**Problem to work on:** Your task is to transcribe the data in full.

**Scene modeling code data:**

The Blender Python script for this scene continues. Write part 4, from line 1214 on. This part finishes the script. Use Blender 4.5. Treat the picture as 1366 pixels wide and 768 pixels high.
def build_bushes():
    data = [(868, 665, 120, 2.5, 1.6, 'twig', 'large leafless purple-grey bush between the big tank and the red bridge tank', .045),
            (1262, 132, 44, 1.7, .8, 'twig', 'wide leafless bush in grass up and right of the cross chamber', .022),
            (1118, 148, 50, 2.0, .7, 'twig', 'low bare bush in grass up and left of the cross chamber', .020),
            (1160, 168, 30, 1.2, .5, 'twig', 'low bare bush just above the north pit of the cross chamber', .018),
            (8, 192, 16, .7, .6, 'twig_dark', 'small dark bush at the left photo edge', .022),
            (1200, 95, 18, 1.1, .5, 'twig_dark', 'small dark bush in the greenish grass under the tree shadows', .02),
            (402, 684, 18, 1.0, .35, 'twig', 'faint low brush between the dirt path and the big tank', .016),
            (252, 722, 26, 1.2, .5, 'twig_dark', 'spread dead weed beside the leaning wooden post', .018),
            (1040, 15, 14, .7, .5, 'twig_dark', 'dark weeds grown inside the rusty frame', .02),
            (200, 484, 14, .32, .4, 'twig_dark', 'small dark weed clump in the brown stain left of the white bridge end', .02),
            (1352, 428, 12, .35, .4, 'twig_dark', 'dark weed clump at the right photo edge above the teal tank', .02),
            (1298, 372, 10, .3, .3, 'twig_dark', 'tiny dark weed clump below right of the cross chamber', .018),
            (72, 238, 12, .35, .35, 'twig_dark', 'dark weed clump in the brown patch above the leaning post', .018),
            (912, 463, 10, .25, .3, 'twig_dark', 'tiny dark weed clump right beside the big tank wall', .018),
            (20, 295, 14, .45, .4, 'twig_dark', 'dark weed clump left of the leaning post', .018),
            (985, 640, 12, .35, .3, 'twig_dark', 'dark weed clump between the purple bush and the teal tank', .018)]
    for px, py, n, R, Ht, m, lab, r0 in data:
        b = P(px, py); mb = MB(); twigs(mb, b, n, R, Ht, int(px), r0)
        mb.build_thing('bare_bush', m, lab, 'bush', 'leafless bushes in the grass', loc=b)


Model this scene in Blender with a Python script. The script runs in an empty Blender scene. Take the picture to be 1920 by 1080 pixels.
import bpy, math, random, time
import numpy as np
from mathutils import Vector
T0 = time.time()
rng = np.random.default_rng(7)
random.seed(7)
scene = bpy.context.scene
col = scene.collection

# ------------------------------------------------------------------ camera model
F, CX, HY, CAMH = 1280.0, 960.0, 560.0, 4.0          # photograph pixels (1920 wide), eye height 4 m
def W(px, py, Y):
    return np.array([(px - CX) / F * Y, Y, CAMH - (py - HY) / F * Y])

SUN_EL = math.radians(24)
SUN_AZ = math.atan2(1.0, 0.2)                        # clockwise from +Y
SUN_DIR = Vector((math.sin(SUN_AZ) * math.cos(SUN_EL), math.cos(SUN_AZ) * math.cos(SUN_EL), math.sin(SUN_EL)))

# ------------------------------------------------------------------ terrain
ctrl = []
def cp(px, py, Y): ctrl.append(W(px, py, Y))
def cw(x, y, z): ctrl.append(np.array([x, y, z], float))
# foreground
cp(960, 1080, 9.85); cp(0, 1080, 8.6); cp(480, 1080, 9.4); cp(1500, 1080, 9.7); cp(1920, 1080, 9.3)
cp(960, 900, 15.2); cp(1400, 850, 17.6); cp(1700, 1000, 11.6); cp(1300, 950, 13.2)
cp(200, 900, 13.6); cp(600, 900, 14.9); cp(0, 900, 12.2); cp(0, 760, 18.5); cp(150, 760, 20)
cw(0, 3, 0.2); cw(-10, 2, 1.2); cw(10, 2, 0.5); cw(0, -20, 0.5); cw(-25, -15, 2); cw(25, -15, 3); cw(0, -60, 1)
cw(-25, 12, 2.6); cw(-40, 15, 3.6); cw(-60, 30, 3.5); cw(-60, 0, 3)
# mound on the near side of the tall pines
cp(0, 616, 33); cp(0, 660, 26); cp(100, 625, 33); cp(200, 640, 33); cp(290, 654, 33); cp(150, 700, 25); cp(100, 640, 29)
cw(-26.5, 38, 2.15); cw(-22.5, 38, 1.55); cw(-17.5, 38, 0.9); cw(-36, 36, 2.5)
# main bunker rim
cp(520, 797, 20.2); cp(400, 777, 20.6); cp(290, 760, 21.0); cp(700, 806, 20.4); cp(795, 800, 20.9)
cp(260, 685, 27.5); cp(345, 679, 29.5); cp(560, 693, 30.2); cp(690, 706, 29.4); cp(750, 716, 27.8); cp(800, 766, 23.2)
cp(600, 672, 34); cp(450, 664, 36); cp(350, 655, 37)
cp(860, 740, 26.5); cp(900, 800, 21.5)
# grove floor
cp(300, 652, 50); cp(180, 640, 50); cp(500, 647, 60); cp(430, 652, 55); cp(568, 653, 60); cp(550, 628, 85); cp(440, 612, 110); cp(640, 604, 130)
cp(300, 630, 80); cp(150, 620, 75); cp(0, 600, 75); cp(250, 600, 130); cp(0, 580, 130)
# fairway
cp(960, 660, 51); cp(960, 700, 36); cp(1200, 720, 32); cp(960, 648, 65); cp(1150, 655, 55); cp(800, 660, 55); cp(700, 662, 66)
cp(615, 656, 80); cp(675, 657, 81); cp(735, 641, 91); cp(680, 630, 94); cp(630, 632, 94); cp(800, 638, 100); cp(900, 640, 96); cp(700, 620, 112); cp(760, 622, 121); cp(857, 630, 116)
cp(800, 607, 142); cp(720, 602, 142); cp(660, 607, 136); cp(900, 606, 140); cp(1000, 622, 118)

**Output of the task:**
The Blender Python script for this scene continues. Write part 4, from line 1214 on. This part finishes the script. Use Blender 4.5. Treat the picture as 1366 pixels wide and 768 pixels high.
def build_bushes():
    data = [(868, 665, 120, 2.5, 1.6, 'twig', 'large leafless purple-grey bush between the big tank and the red bridge tank', .045),
            (1262, 132, 44, 1.7, .8, 'twig', 'wide leafless bush in grass up and right of the cross chamber', .022),
            (1118, 148, 50, 2.0, .7, 'twig', 'low bare bush in grass up and left of the cross chamber', .020),
            (1160, 168, 30, 1.2, .5, 'twig', 'low bare bush just above the north pit of the cross chamber', .018),
            (8, 192, 16, .7, .6, 'twig_dark', 'small dark bush at the left photo edge', .022),
            (1200, 95, 18, 1.1, .5, 'twig_dark', 'small dark bush in the greenish grass under the tree shadows', .02),
            (402, 684, 18, 1.0, .35, 'twig', 'faint low brush between the dirt path and the big tank', .016),
            (252, 722, 26, 1.2, .5, 'twig_dark', 'spread dead weed beside the leaning wooden post', .018),
            (1040, 15, 14, .7, .5, 'twig_dark', 'dark weeds grown inside the rusty frame', .02),
            (200, 484, 14, .32, .4, 'twig_dark', 'small dark weed clump in the brown stain left of the white bridge end', .02),
            (1352, 428, 12, .35, .4, 'twig_dark', 'dark weed clump at the right photo edge above the teal tank', .02),
            (1298, 372, 10, .3, .3, 'twig_dark', 'tiny dark weed clump below right of the cross chamber', .018),
            (72, 238, 12, .35, .35, 'twig_dark', 'dark weed clump in the brown patch above the leaning post', .018),
            (912, 463, 10, .25, .3, 'twig_dark', 'tiny dark weed clump right beside the big tank wall', .018),
            (20, 295, 14, .45, .4, 'twig_dark', 'dark weed clump left of the leaning post', .018),
            (985, 640, 12, .35, .3, 'twig_dark', 'dark weed clump between the purple bush and the teal tank', .018)]
    for px, py, n, R, Ht, m, lab, r0 in data:
        b = P(px, py); mb = MB(); twigs(mb, b, n, R, Ht, int(px), r0)
        mb.build_thing('bare_bush', m, lab, 'bush', 'leafless bushes in the grass', loc=b)


Model this scene in Blender with a Python script. The script runs in an empty Blender scene. Take the picture to be 1920 by 1080 pixels.
import bpy, math, random, time
import numpy as np
from mathutils import Vector
T0 = time.time()
rng = np.random.default_rng(7)
random.seed(7)
scene = bpy.context.scene
col = scene.collection

# ------------------------------------------------------------------ camera model
F, CX, HY, CAMH = 1280.0, 960.0, 560.0, 4.0          # photograph pixels (1920 wide), eye height 4 m
def W(px, py, Y):
    return np.array([(px - CX) / F * Y, Y, CAMH - (py - HY) / F * Y])

SUN_EL = math.radians(24)
SUN_AZ = math.atan2(1.0, 0.2)                        # clockwise from +Y
SUN_DIR = Vector((math.sin(SUN_AZ) * math.cos(SUN_EL), math.cos(SUN_AZ) * math.cos(SUN_EL), math.sin(SUN_EL)))

# ------------------------------------------------------------------ terrain
ctrl = []
def cp(px, py, Y): ctrl.append(W(px, py, Y))
def cw(x, y, z): ctrl.append(np.array([x, y, z], float))
# foreground
cp(960, 1080, 9.85); cp(0, 1080, 8.6); cp(480, 1080, 9.4); cp(1500, 1080, 9.7); cp(1920, 1080, 9.3)
cp(960, 900, 15.2); cp(1400, 850, 17.6); cp(1700, 1000, 11.6); cp(1300, 950, 13.2)
cp(200, 900, 13.6); cp(600, 900, 14.9); cp(0, 900, 12.2); cp(0, 760, 18.5); cp(150, 760, 20)
cw(0, 3, 0.2); cw(-10, 2, 1.2); cw(10, 2, 0.5); cw(0, -20, 0.5); cw(-25, -15, 2); cw(25, -15, 3); cw(0, -60, 1)
cw(-25, 12, 2.6); cw(-40, 15, 3.6); cw(-60, 30, 3.5); cw(-60, 0, 3)
# mound on the near side of the tall pines
cp(0, 616, 33); cp(0, 660, 26); cp(100, 625, 33); cp(200, 640, 33); cp(290, 654, 33); cp(150, 700, 25); cp(100, 640, 29)
cw(-26.5, 38, 2.15); cw(-22.5, 38, 1.55); cw(-17.5, 38, 0.9); cw(-36, 36, 2.5)
# main bunker rim
cp(520, 797, 20.2); cp(400, 777, 20.6); cp(290, 760, 21.0); cp(700, 806, 20.4); cp(795, 800, 20.9)
cp(260, 685, 27.5); cp(345, 679, 29.5); cp(560, 693, 30.2); cp(690, 706, 29.4); cp(750, 716, 27.8); cp(800, 766, 23.2)
cp(600, 672, 34); cp(450, 664, 36); cp(350, 655, 37)
cp(860, 740, 26.5); cp(900, 800, 21.5)
# grove floor
cp(300, 652, 50); cp(180, 640, 50); cp(500, 647, 60); cp(430, 652, 55); cp(568, 653, 60); cp(550, 628, 85); cp(440, 612, 110); cp(640, 604, 130)
cp(300, 630, 80); cp(150, 620, 75); cp(0, 600, 75); cp(250, 600, 130); cp(0, 580, 130)
# fairway
cp(960, 660, 51); cp(960, 700, 36); cp(1200, 720, 32); cp(960, 648, 65); cp(1150, 655, 55); cp(800, 660, 55); cp(700, 662, 66)
cp(615, 656, 80); cp(675, 657, 81); cp(735, 641, 91); cp(680, 630, 94); cp(630, 632, 94); cp(800, 638, 100); cp(900, 640, 96); cp(700, 620, 112); cp(760, 622, 121); cp(857, 630, 116)
cp(800, 607, 142); cp(720, 602, 142); cp(660, 607, 136); cp(900, 606, 140); cp(1000, 622, 118)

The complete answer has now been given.